Pavuluri also has a five-month-old daughter, who stayed home with the husband today. “He didn’t want us to come because he was worried about the crowds, but I just had to. I felt I really had to be here. It’s my first rally.
“The amount of kids here is just breathtaking.”
The Greer family each carried a home-made sign as they sat on the sidewalk watching the parade of protesters.
“Protect Kids! Not Guns!,” wrote Ainsley. “Books. Not Bullets,” added Mason, who also drew a big stack of books in colored marker.
Kelly Greer — holding a sign saying, “Not. One. More.” — said her family was having a fun day. But they also understood the purpose.
“We’re working hard to teach them about the really important things that impact their lives,” Greer said, “But doing it in an age-appropriate way.
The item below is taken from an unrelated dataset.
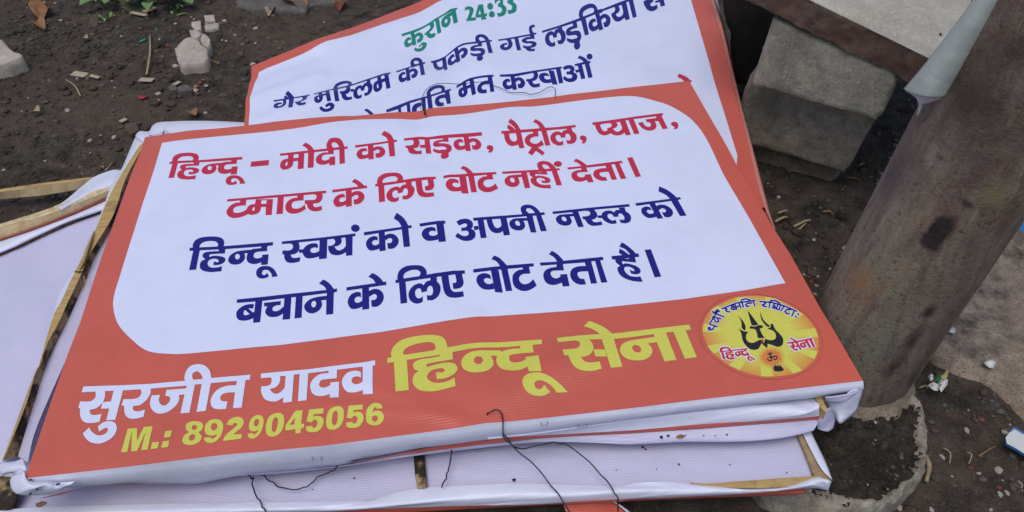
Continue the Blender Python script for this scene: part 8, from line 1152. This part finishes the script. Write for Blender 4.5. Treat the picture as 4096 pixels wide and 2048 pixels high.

“So we kind of filtered some of what’s going on, but they have a general knowledge that some bad people have made some poor choices and hurt people and there are ways in which we can change that. So that’s why we’re really trying to teach them, values and whatnot at a young age.”
Is it hard to shield them from what’s happening in the news?
“It is. It is,” she said. “It’s hard, but you know, they understand that guns can hurt people and not everyone needs to have all the guns.
“And so I think helping them learn about this now will help them be more emotionally intelligent as they get older.”